>> START Data for processing
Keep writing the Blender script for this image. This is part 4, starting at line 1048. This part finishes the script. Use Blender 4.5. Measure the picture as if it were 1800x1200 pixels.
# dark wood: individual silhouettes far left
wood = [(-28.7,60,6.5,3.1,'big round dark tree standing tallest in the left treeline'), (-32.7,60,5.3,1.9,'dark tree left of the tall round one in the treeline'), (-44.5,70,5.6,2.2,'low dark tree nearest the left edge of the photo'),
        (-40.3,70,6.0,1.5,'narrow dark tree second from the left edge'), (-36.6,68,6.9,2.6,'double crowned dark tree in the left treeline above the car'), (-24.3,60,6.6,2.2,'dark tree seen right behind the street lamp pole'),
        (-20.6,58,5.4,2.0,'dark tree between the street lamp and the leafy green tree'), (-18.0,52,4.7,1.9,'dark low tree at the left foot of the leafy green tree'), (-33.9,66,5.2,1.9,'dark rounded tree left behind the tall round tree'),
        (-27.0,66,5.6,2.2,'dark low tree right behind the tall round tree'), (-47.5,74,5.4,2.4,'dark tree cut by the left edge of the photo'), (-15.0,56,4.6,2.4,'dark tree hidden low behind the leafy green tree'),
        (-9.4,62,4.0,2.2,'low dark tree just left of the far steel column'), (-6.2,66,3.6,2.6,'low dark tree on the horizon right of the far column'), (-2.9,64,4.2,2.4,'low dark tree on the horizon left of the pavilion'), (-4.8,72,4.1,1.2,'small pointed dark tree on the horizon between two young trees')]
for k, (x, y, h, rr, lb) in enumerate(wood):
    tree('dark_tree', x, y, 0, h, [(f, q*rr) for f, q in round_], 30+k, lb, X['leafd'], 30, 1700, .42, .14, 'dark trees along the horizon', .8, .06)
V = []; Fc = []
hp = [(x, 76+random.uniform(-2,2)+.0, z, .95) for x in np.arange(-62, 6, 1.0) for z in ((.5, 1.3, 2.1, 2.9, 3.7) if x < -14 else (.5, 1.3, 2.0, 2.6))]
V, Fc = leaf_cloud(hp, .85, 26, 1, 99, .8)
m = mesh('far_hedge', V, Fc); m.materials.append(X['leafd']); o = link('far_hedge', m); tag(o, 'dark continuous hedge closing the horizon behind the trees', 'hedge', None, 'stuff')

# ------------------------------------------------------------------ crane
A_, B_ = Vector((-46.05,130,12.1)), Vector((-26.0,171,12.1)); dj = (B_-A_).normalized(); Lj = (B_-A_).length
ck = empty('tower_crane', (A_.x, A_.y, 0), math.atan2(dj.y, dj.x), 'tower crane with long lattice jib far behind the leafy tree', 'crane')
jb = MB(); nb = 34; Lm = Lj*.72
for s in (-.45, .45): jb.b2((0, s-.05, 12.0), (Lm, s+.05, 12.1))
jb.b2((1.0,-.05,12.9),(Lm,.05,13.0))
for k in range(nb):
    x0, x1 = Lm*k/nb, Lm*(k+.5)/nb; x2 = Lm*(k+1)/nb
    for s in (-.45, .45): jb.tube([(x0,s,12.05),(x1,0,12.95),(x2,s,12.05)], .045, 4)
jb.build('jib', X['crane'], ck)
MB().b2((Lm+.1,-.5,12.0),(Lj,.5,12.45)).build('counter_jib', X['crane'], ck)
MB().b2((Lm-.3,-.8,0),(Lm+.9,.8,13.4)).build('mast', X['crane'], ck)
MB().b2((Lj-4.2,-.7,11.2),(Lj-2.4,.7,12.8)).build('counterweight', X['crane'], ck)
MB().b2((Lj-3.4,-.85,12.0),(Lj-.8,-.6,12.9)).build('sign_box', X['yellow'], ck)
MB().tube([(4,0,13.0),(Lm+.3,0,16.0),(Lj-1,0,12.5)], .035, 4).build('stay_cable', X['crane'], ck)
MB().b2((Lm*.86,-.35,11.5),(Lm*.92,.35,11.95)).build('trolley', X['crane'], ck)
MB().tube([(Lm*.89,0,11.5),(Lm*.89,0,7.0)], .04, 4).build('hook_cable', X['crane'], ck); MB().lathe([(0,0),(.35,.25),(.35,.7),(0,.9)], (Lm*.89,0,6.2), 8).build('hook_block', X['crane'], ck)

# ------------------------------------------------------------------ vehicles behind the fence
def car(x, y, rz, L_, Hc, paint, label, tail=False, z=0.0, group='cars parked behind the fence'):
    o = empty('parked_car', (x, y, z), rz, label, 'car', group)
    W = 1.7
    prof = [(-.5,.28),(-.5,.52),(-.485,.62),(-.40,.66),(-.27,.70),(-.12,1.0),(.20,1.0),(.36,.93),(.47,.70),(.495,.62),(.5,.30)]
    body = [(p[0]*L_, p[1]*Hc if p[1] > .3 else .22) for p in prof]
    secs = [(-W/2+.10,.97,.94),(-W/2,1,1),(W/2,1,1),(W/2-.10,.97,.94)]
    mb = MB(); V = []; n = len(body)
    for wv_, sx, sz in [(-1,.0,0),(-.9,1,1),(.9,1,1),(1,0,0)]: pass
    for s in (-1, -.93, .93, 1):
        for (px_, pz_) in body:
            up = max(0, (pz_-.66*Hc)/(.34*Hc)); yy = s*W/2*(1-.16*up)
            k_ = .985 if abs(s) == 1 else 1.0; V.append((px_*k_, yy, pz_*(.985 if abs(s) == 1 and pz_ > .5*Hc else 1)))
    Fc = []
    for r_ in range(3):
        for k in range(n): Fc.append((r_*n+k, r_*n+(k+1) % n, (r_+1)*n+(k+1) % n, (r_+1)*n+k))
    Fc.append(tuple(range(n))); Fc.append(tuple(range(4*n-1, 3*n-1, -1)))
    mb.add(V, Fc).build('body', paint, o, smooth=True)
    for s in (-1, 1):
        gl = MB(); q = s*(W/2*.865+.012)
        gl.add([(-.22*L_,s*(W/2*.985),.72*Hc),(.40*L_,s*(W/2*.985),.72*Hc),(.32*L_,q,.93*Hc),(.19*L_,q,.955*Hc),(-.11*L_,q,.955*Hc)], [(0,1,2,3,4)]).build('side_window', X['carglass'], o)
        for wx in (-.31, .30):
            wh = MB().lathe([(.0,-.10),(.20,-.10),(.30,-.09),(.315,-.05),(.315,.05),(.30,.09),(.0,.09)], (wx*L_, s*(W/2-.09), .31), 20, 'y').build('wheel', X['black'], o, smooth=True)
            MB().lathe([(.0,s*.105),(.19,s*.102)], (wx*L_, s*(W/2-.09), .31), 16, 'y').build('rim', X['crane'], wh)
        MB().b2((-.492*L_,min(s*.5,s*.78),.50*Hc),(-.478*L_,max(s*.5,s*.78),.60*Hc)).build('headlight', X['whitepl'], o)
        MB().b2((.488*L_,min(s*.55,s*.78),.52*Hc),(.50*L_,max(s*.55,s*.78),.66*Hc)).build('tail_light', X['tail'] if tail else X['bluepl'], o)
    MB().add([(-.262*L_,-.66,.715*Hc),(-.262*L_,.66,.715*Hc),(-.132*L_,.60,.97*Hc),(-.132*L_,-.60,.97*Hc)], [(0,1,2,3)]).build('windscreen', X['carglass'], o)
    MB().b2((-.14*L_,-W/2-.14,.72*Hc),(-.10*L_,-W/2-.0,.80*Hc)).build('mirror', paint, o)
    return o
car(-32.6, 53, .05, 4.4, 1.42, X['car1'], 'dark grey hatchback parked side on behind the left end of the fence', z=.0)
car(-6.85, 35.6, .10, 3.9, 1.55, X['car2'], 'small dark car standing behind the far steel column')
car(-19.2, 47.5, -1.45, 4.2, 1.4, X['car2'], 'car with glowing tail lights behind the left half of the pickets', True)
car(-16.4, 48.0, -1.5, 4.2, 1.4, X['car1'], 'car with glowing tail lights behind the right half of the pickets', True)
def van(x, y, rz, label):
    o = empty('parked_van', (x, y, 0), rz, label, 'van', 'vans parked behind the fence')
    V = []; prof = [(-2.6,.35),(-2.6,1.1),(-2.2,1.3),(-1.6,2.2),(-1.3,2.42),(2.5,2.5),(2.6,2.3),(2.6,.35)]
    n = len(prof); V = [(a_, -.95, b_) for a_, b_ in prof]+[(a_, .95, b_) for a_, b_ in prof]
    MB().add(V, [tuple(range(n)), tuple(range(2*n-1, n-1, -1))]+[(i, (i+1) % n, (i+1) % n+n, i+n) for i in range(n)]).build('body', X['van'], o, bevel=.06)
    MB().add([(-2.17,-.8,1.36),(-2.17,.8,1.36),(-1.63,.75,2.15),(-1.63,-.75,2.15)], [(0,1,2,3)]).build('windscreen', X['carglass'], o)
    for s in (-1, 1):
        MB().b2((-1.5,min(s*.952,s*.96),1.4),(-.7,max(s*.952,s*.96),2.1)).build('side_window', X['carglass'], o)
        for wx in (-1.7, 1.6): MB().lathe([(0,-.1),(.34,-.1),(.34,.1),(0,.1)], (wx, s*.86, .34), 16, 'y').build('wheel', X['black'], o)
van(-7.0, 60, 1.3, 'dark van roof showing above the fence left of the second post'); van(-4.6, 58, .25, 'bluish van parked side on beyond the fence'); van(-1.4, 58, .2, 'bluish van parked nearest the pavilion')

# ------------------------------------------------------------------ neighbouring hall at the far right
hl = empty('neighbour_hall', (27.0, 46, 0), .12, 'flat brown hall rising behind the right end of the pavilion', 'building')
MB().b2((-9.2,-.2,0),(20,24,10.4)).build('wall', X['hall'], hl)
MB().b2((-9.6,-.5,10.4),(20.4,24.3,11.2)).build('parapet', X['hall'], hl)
>> END Data for processing
>> START Data for processing
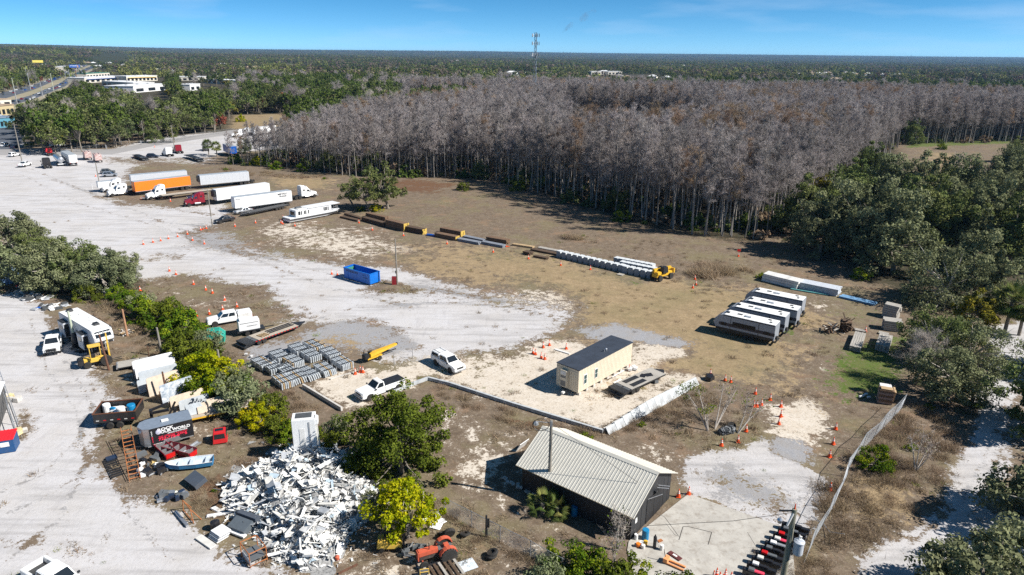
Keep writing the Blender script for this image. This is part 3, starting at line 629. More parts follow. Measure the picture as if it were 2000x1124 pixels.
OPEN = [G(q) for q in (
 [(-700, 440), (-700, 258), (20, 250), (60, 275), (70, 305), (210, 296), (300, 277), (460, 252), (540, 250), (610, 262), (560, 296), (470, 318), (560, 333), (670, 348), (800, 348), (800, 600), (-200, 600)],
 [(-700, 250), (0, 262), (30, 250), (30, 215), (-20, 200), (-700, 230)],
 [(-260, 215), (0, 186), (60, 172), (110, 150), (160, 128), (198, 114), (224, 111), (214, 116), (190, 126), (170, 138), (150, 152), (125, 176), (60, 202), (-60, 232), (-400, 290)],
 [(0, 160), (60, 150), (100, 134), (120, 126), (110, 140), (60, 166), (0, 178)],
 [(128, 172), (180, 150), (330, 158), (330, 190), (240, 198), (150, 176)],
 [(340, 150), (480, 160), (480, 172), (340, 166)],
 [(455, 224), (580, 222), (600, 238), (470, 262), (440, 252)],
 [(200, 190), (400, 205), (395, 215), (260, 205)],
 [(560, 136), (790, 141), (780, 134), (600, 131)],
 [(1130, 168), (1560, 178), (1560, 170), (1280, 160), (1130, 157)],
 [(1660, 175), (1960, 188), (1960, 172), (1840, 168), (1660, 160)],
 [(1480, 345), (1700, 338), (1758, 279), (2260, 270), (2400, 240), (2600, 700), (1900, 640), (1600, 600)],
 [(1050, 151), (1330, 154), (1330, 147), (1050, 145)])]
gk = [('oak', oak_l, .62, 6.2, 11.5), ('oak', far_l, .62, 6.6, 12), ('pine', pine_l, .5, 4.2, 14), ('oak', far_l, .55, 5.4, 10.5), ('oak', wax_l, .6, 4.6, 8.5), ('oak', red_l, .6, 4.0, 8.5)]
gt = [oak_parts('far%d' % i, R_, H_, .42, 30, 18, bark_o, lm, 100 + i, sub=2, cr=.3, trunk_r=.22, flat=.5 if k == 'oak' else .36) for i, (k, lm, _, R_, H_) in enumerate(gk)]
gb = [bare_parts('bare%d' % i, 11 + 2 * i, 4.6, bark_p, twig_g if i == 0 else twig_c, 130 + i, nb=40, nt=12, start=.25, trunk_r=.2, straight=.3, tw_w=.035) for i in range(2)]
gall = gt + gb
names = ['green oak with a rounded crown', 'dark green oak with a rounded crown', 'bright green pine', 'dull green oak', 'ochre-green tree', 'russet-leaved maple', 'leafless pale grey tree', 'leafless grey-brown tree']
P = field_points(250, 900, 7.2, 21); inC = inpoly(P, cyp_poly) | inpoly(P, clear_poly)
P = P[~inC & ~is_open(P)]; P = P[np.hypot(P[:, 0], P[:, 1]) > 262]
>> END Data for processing
>> START Data for processing
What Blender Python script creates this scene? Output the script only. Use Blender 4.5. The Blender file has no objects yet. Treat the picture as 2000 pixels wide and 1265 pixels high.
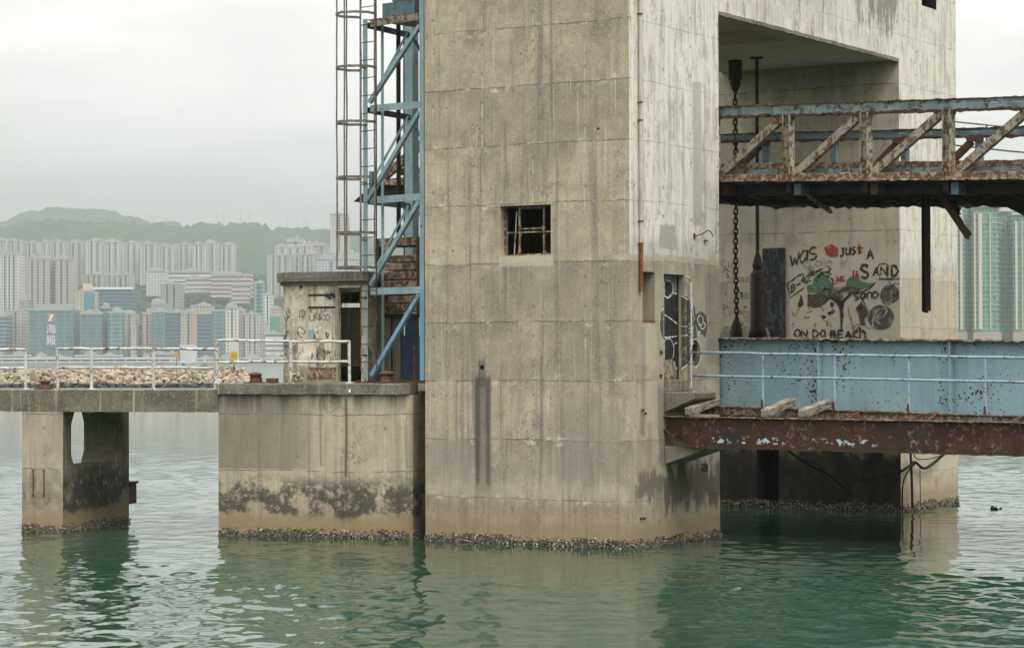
>> END Data for processing
- [To be done]: Give the count of lines in the listing above that include "image", with no other words.

- [Solution to the problem]: 2